Output all of the data below exactly as given.

---- RECORDED INFORMATION

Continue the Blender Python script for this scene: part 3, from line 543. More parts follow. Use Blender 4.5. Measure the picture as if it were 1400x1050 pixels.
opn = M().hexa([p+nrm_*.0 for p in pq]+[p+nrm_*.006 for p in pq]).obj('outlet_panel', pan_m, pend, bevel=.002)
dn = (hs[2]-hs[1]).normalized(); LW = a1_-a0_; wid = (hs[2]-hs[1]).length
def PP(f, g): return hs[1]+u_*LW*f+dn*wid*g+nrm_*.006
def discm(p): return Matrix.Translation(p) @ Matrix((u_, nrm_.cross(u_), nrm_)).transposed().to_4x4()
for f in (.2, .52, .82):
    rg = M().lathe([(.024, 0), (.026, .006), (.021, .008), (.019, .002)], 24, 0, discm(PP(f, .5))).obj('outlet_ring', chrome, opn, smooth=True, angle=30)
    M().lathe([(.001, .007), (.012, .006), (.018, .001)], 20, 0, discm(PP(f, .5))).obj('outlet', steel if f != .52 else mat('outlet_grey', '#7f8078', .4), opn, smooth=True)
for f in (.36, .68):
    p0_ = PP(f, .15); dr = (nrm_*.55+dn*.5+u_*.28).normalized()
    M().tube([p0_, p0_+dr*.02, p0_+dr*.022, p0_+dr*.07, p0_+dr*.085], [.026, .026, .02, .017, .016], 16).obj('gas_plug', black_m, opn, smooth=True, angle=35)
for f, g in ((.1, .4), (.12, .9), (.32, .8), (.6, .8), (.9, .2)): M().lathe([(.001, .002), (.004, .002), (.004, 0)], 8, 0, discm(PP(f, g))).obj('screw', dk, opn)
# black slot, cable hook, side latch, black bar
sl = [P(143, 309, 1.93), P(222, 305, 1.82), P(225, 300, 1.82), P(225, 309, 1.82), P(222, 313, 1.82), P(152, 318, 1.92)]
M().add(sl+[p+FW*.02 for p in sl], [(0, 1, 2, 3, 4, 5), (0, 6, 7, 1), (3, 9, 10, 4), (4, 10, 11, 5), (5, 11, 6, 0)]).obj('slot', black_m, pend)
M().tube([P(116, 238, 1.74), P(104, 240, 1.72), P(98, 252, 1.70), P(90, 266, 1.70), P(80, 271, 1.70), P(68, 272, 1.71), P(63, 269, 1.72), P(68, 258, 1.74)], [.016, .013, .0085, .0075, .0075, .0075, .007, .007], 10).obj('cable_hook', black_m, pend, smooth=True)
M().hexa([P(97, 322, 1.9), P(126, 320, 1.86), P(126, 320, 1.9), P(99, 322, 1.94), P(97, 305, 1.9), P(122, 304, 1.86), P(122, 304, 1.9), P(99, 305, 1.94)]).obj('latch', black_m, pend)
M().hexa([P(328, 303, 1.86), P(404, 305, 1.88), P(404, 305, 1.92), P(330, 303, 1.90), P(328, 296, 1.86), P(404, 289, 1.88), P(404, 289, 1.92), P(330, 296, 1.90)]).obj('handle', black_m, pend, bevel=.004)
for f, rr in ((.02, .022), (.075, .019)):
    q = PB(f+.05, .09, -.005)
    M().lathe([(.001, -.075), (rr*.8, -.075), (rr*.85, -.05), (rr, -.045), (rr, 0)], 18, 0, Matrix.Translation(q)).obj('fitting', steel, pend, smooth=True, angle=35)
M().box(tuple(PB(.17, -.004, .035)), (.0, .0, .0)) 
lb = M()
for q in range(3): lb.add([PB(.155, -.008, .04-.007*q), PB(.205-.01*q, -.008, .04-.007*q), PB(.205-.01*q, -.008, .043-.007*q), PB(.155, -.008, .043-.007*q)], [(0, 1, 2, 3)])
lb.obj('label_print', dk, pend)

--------

◆ **THE REPLY**:
Continue the Blender Python script for this scene: part 3, from line 543. More parts follow. Use Blender 4.5. Measure the picture as if it were 1400x1050 pixels.
opn = M().hexa([p+nrm_*.0 for p in pq]+[p+nrm_*.006 for p in pq]).obj('outlet_panel', pan_m, pend, bevel=.002)
dn = (hs[2]-hs[1]).normalized(); LW = a1_-a0_; wid = (hs[2]-hs[1]).length
def PP(f, g): return hs[1]+u_*LW*f+dn*wid*g+nrm_*.006
def discm(p): return Matrix.Translation(p) @ Matrix((u_, nrm_.cross(u_), nrm_)).transposed().to_4x4()
for f in (.2, .52, .82):
    rg = M().lathe([(.024, 0), (.026, .006), (.021, .008), (.019, .002)], 24, 0, discm(PP(f, .5))).obj('outlet_ring', chrome, opn, smooth=True, angle=30)
    M().lathe([(.001, .007), (.012, .006), (.018, .001)], 20, 0, discm(PP(f, .5))).obj('outlet', steel if f != .52 else mat('outlet_grey', '#7f8078', .4), opn, smooth=True)
for f in (.36, .68):
    p0_ = PP(f, .15); dr = (nrm_*.55+dn*.5+u_*.28).normalized()
    M().tube([p0_, p0_+dr*.02, p0_+dr*.022, p0_+dr*.07, p0_+dr*.085], [.026, .026, .02, .017, .016], 16).obj('gas_plug', black_m, opn, smooth=True, angle=35)
for f, g in ((.1, .4), (.12, .9), (.32, .8), (.6, .8), (.9, .2)): M().lathe([(.001, .002), (.004, .002), (.004, 0)], 8, 0, discm(PP(f, g))).obj('screw', dk, opn)
# black slot, cable hook, side latch, black bar
sl = [P(143, 309, 1.93), P(222, 305, 1.82), P(225, 300, 1.82), P(225, 309, 1.82), P(222, 313, 1.82), P(152, 318, 1.92)]
M().add(sl+[p+FW*.02 for p in sl], [(0, 1, 2, 3, 4, 5), (0, 6, 7, 1), (3, 9, 10, 4), (4, 10, 11, 5), (5, 11, 6, 0)]).obj('slot', black_m, pend)
M().tube([P(116, 238, 1.74), P(104, 240, 1.72), P(98, 252, 1.70), P(90, 266, 1.70), P(80, 271, 1.70), P(68, 272, 1.71), P(63, 269, 1.72), P(68, 258, 1.74)], [.016, .013, .0085, .0075, .0075, .0075, .007, .007], 10).obj('cable_hook', black_m, pend, smooth=True)
M().hexa([P(97, 322, 1.9), P(126, 320, 1.86), P(126, 320, 1.9), P(99, 322, 1.94), P(97, 305, 1.9), P(122, 304, 1.86), P(122, 304, 1.9), P(99, 305, 1.94)]).obj('latch', black_m, pend)
M().hexa([P(328, 303, 1.86), P(404, 305, 1.88), P(404, 305, 1.92), P(330, 303, 1.90), P(328, 296, 1.86), P(404, 289, 1.88), P(404, 289, 1.92), P(330, 296, 1.90)]).obj('handle', black_m, pend, bevel=.004)
for f, rr in ((.02, .022), (.075, .019)):
    q = PB(f+.05, .09, -.005)
    M().lathe([(.001, -.075), (rr*.8, -.075), (rr*.85, -.05), (rr, -.045), (rr, 0)], 18, 0, Matrix.Translation(q)).obj('fitting', steel, pend, smooth=True, angle=35)
M().box(tuple(PB(.17, -.004, .035)), (.0, .0, .0)) 
lb = M()
for q in range(3): lb.add([PB(.155, -.008, .04-.007*q), PB(.205-.01*q, -.008, .04-.007*q), PB(.205-.01*q, -.008, .043-.007*q), PB(.155, -.008, .043-.007*q)], [(0, 1, 2, 3)])
lb.obj('label_print', dk, pend)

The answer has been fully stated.